THE INPUT —
---+---
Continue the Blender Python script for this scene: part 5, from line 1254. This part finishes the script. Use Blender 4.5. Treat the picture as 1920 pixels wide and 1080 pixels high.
---+---
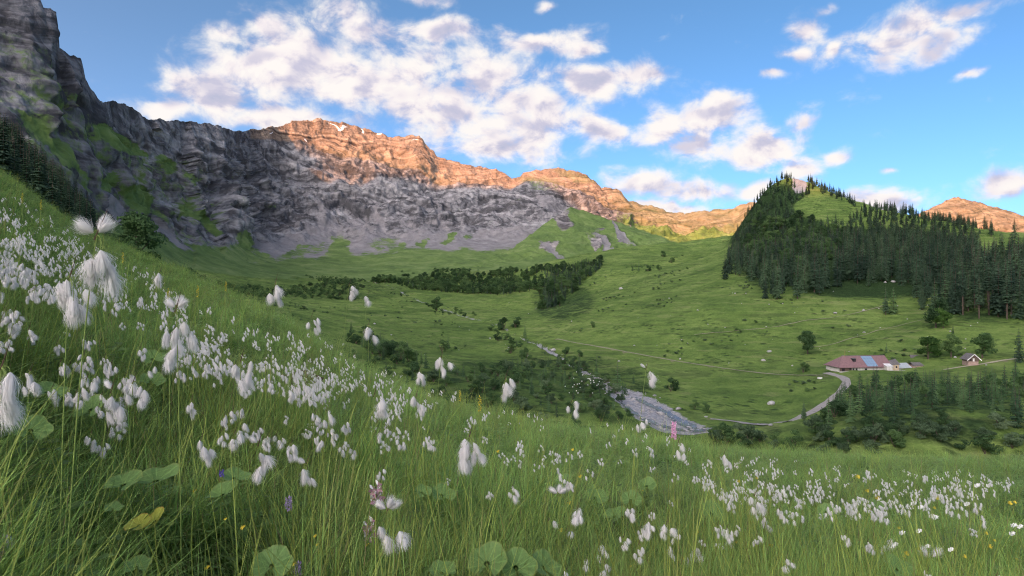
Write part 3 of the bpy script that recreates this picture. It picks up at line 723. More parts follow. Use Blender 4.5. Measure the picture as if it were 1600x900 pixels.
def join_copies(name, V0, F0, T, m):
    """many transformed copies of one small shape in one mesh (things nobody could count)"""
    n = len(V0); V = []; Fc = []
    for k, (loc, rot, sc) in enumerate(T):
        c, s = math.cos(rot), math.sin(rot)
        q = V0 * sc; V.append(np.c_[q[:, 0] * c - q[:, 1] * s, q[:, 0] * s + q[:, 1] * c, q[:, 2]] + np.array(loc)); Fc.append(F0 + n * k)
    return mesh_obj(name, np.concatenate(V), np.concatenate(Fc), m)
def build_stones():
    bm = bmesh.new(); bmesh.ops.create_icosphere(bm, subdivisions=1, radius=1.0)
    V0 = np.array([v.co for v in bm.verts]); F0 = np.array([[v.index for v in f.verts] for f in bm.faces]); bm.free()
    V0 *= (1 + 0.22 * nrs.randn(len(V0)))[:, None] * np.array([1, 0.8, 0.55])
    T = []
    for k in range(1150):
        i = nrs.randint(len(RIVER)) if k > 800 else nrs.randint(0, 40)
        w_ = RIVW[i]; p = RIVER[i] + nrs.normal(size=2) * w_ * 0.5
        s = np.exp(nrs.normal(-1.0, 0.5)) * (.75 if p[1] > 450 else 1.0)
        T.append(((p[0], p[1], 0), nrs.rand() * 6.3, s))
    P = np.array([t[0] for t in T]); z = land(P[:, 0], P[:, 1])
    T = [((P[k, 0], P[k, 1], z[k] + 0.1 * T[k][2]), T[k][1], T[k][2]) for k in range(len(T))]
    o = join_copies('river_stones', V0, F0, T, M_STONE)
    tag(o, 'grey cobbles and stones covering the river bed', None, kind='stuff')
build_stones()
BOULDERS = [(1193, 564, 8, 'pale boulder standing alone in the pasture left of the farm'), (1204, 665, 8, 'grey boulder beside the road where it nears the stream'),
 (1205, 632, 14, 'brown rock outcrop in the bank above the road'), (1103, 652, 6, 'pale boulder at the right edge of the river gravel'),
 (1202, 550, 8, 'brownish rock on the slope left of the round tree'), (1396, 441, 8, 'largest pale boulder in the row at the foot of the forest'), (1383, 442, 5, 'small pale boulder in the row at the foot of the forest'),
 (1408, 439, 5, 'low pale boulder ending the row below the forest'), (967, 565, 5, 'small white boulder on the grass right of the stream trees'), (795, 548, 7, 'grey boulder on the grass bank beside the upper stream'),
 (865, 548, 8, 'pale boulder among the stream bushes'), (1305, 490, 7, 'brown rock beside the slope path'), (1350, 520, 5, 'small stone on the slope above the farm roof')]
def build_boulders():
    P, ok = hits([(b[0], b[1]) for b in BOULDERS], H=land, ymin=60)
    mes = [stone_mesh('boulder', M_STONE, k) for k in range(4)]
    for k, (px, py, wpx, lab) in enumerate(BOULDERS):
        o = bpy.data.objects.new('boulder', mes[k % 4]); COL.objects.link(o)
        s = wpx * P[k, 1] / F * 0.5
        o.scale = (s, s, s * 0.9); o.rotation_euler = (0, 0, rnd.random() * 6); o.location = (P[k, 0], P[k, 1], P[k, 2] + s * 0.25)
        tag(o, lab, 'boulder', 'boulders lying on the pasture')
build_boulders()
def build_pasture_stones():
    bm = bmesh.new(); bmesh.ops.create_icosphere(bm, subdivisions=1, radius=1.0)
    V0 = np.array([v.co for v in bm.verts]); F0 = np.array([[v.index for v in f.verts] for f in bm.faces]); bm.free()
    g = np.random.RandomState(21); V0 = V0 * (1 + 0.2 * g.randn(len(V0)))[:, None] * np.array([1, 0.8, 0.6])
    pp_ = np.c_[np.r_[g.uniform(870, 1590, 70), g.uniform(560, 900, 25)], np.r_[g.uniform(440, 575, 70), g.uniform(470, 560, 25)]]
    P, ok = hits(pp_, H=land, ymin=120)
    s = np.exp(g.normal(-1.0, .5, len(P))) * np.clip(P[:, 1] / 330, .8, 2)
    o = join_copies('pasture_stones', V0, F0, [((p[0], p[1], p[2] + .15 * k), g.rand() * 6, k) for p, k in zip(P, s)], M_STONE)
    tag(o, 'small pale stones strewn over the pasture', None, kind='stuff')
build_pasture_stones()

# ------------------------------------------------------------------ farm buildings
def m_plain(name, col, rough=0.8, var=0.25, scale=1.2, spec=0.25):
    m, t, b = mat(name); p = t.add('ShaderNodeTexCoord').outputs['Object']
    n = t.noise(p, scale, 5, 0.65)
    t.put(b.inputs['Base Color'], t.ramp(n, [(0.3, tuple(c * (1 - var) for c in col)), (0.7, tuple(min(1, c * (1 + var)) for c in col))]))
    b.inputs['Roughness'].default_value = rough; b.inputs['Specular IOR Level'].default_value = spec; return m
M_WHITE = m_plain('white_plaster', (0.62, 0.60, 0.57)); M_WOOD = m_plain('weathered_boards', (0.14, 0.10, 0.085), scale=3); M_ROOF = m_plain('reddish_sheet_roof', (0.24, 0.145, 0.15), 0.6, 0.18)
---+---
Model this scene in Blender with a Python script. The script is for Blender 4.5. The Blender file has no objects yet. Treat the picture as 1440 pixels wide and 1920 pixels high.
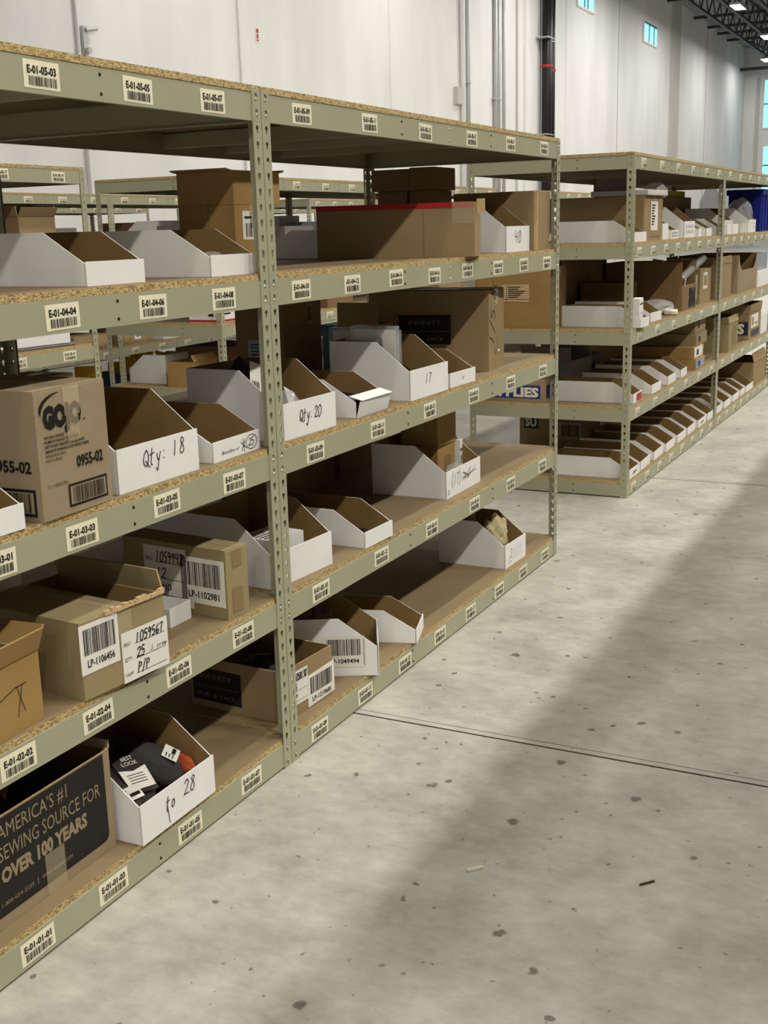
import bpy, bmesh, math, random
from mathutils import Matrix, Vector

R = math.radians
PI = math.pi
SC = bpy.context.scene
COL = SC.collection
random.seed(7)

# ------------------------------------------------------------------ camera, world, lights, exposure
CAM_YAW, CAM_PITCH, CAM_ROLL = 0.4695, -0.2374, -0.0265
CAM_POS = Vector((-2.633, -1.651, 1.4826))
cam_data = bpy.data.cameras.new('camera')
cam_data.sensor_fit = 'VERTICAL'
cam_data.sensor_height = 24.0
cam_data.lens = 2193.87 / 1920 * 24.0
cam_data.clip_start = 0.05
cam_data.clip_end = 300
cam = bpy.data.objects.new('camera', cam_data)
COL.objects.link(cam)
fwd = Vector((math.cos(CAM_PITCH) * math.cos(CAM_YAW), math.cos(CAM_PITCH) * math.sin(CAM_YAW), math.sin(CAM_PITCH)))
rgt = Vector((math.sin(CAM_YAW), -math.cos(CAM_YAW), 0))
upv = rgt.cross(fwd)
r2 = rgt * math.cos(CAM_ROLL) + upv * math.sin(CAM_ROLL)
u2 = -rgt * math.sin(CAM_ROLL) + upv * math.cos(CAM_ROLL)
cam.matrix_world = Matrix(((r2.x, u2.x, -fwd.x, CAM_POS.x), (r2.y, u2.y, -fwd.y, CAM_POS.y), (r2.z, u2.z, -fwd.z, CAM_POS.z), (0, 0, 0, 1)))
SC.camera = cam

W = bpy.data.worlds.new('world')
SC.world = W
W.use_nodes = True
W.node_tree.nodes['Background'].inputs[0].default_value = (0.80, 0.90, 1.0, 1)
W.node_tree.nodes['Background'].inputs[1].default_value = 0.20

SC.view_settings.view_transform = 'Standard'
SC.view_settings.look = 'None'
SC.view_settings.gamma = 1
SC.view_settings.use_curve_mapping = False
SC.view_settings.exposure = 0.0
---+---
YOUR GOAL —
Filter the records above for lines containing the word "high", and copy those lines.

SOLUTION TO THIS EXERCISE —
Continue the Blender Python script for this scene: part 5, from line 1254. This part finishes the script. Use Blender 4.5. Treat the picture as 1920 pixels wide and 1080 pixels high.
Model this scene in Blender with a Python script. The script is for Blender 4.5. The Blender file has no objects yet. Treat the picture as 1440 pixels wide and 1920 pixels high.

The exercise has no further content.